The Writing Dead was published March 3, 2015 by University Press of Mississippi. The book is divided up into 4 main parts with an introduction to the book and acknowledgements.

“I just write about what scares me. When I was a kid, my  mother used to say, ‘Think of the worst thing that you can, and if you say it out loud then it won’t come true.’ And that’s probably been the basis of my career.” -Stephen King

Each section of the book has interviews with writers related to that topic. There are quite a variety of writers interviewed including those who write or wrote for Hannibal, Dexter, Bates Motel, True Blood, Buffy the Vampire Slayer, Supernatural, Grimm, Angel. The Walking Dead, Hemlock Grove, Being Human, American Horror Story, X-Files, and Millenium. Each part of the book that focuses on a particular writer or series type,  starts with a brief synopsis of why they were included and then goes into a transcript of an interview by Thomas Fahy with the author.

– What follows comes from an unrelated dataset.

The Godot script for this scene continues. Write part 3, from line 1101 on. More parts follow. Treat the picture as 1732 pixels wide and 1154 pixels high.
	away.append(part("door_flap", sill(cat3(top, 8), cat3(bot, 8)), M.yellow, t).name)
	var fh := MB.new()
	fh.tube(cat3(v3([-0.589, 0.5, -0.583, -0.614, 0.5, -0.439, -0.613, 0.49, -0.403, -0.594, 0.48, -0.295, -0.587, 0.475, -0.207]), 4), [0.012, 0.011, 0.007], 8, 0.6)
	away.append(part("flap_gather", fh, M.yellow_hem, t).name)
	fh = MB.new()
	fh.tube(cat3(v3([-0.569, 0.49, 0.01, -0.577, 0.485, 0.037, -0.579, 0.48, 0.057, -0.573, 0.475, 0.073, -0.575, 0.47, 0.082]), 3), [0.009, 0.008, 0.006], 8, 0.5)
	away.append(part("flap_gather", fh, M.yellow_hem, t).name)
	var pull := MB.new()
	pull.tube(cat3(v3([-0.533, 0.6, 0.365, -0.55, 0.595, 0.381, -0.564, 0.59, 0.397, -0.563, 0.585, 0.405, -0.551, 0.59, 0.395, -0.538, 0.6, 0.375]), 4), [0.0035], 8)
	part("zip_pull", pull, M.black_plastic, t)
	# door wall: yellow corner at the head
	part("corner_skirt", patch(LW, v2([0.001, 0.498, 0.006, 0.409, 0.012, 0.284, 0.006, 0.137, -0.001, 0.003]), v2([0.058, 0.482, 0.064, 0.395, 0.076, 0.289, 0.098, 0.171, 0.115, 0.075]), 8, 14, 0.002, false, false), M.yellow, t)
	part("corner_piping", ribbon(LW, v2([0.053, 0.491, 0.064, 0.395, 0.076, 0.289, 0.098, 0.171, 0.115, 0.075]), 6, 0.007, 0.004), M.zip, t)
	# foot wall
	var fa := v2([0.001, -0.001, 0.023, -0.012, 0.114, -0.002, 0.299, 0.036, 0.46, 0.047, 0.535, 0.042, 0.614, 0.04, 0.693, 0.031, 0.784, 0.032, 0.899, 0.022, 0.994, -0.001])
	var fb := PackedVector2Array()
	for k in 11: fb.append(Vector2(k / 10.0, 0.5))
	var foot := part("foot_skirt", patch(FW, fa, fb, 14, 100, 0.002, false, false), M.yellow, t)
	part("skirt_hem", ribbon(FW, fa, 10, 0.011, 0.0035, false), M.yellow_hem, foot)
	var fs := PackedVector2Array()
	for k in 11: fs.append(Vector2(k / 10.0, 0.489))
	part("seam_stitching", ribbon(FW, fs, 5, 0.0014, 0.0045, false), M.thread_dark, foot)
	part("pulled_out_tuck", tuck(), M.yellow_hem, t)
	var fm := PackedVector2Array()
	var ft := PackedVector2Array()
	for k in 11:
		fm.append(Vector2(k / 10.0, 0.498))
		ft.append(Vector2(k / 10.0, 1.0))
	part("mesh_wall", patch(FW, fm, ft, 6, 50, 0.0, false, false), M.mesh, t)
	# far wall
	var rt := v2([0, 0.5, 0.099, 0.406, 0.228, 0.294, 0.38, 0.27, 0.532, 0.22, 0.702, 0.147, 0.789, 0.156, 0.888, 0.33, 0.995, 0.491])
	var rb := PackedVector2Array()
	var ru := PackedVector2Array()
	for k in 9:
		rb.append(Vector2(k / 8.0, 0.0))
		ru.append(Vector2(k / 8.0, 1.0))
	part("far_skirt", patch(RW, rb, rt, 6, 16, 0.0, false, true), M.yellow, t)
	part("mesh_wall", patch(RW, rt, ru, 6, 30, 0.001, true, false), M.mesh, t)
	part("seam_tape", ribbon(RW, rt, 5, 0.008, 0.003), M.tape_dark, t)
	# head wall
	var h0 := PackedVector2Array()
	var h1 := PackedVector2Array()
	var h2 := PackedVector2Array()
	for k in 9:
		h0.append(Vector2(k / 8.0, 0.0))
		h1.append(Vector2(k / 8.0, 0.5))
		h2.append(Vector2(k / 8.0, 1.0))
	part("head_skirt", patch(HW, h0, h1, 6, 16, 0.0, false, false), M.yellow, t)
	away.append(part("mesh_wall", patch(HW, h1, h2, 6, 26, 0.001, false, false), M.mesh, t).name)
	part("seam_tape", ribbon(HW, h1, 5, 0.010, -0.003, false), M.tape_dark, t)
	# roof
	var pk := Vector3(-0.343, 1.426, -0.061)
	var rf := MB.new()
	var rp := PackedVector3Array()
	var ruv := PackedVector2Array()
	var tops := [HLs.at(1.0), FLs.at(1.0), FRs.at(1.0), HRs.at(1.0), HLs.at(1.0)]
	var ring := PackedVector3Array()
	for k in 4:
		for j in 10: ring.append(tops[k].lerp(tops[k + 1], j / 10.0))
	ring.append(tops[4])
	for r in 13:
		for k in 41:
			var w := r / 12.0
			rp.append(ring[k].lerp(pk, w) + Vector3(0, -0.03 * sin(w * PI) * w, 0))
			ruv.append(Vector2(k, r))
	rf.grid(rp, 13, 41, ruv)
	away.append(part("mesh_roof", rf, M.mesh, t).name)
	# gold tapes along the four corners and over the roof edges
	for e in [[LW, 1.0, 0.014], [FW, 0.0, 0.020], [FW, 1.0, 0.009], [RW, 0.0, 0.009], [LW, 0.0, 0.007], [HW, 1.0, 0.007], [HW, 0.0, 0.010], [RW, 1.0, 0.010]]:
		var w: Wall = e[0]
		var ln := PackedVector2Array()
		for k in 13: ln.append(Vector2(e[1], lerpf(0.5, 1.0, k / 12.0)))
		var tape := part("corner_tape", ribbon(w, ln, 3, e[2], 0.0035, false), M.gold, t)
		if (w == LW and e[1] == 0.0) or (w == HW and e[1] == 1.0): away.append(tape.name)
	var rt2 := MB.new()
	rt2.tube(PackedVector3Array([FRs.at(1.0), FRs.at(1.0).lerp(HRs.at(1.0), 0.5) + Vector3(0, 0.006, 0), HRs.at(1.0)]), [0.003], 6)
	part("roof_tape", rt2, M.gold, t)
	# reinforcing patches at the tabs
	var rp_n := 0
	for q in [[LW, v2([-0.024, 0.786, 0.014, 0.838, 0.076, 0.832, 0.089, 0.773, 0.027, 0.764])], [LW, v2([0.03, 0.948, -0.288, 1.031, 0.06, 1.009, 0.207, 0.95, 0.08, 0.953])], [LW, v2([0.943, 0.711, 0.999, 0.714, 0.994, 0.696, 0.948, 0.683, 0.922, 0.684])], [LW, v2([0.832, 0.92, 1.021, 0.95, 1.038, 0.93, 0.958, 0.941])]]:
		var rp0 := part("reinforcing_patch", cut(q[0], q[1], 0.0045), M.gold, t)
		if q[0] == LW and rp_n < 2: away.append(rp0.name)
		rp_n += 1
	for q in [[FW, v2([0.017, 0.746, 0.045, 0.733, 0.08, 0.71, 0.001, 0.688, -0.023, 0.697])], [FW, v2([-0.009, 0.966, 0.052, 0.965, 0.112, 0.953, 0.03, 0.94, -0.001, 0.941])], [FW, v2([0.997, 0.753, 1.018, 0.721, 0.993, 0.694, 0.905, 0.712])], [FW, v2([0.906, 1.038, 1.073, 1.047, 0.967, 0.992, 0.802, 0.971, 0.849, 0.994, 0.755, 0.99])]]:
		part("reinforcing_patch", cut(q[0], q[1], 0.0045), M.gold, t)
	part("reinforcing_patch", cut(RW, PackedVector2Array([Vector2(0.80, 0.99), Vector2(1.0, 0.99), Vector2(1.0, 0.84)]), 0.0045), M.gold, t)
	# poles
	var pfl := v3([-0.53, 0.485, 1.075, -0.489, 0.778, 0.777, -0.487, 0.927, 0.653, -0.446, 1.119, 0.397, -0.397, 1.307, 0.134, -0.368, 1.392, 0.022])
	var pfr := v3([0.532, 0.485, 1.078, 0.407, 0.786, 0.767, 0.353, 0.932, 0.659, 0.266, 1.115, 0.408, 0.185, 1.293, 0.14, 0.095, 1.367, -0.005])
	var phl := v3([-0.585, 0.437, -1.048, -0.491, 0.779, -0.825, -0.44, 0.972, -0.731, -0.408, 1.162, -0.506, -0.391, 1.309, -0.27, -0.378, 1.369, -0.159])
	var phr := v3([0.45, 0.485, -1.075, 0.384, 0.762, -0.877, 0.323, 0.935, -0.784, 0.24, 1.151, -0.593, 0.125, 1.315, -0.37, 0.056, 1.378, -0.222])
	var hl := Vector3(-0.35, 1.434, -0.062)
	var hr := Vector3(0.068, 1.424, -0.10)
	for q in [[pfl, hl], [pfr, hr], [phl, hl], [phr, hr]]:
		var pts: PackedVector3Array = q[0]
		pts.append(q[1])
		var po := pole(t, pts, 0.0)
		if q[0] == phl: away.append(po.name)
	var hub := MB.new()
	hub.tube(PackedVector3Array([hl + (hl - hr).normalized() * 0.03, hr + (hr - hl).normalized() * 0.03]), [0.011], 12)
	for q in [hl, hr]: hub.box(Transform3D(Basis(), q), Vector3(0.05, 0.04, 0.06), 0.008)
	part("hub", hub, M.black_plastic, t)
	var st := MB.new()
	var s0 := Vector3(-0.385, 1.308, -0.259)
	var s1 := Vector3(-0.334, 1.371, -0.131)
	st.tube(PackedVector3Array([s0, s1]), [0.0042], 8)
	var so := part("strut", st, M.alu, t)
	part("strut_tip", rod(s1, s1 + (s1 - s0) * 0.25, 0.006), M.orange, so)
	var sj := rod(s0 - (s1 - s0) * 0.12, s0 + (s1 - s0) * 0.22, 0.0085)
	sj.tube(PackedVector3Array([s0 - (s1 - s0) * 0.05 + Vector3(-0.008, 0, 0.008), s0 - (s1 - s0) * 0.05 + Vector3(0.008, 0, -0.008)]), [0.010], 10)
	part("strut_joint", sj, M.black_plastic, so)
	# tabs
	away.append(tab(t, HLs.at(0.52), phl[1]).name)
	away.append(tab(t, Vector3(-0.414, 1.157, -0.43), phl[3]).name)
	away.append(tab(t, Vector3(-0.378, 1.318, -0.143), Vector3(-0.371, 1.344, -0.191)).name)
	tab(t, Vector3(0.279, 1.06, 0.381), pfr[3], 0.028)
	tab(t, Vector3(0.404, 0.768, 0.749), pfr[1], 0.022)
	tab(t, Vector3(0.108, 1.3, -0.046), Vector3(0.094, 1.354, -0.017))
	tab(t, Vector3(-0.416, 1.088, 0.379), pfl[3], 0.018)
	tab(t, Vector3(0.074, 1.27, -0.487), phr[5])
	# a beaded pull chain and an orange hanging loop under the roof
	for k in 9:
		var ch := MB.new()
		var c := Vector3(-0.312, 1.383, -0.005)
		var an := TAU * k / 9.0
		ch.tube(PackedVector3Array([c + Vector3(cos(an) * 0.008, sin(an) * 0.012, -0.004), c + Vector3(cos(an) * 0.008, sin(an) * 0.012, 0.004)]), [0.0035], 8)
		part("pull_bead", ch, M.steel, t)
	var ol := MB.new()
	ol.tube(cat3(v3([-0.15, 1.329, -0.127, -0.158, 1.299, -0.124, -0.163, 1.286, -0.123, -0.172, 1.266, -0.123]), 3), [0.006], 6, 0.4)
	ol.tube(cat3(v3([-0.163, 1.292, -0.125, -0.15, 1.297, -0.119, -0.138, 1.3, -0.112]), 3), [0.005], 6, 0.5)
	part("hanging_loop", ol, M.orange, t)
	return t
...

What I found interesting about the book is somewhat the usual things that one would take away from such a book, how the writer’s come up with their ideas and write. I enjoyed reading about all of the authors and found it interesting to see some of the other things in their career that they wrote before they came to horror and how it affected what they wrote.

I ended up giving this book 4 stars. I would recommend it to others as a good read or as a gift for someone who enjoys learning more about the behind the scenes writing of their favorite horror programs and movies. It’s interesting to see the connections between a movie that has become a series or a series of books that becomes a tv series. It’s also interesting to see how a particular writer’s previous projects affected what they in turn wrote for the horror programs.

Disclaimer: I received a copy of this book in exchange for my honest opinion. Any quotes appearing in the text come from an advance reading copy and may appear differently in the final copy.